In the Second Round, up against amateur outfit Des Moines Menace, packed with recently retired MLS veterans like Sacha Kljestan, AJ Delagarza and Roger Espinoza, he scored an opportunistic first in a 3-1 Union Omaha win. “There was a lot of hype with Sacha there, an you want to test yourself all the time against the best players you can,” Dolabella said. “There were a lot of eyes on this game, but we weren’t holding anything back. If we had to kick someone, we did. At the end of the day, we’re here to take care of business.”

Sporting Kansas City Pt. II

“Sometimes you're the underdog and you have to embrace that,” he said of the next contest against El Paso Locomotive – from a division above in the USL Championship. Omaha won that one on penalties after a goalless draw in which Dolabella’s defensive qualities were the order of the day. “So we just came ready to play.”
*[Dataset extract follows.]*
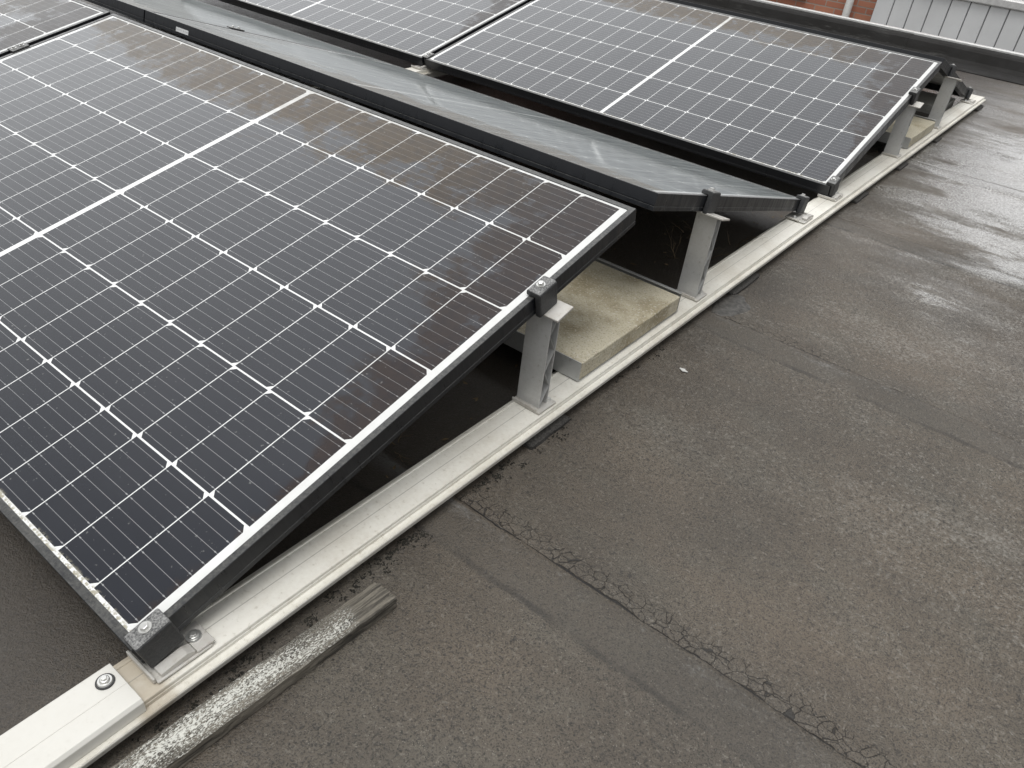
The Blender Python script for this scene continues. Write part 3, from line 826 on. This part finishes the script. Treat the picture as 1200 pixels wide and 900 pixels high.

And now comes the big one. It’s the game everyone in Omaha – the fans, the players and all who’ve had a hand in building this club – have been waiting for. At home against four-time Open Cup champions Sporting Kansas City of Major League Soccer – the top division in the land, where 25 of the last 26 Open Cup winners call home.  


It’s a rematch of the Quarterfinal game that ended Omaha’s 2022 Cinderella Cup run 6-0 and the third time in three years that the third-division Nebraskans have earned the right to meet an opponent from MLS.

For Dalobella, always attuned to opportunities on the field – and in a wider sense too – it will be a moment to not let slip away. “We want to win every game,” he said, his voice suddenly stern. “You prepare. You go full-strength and sometimes, maybe you’re the underdog, and that can be fun. No one, maybe, is expecting anything from you.”

It’s from this precise position that Union Omaha’s Owls, and Dolabella himself, love to strike.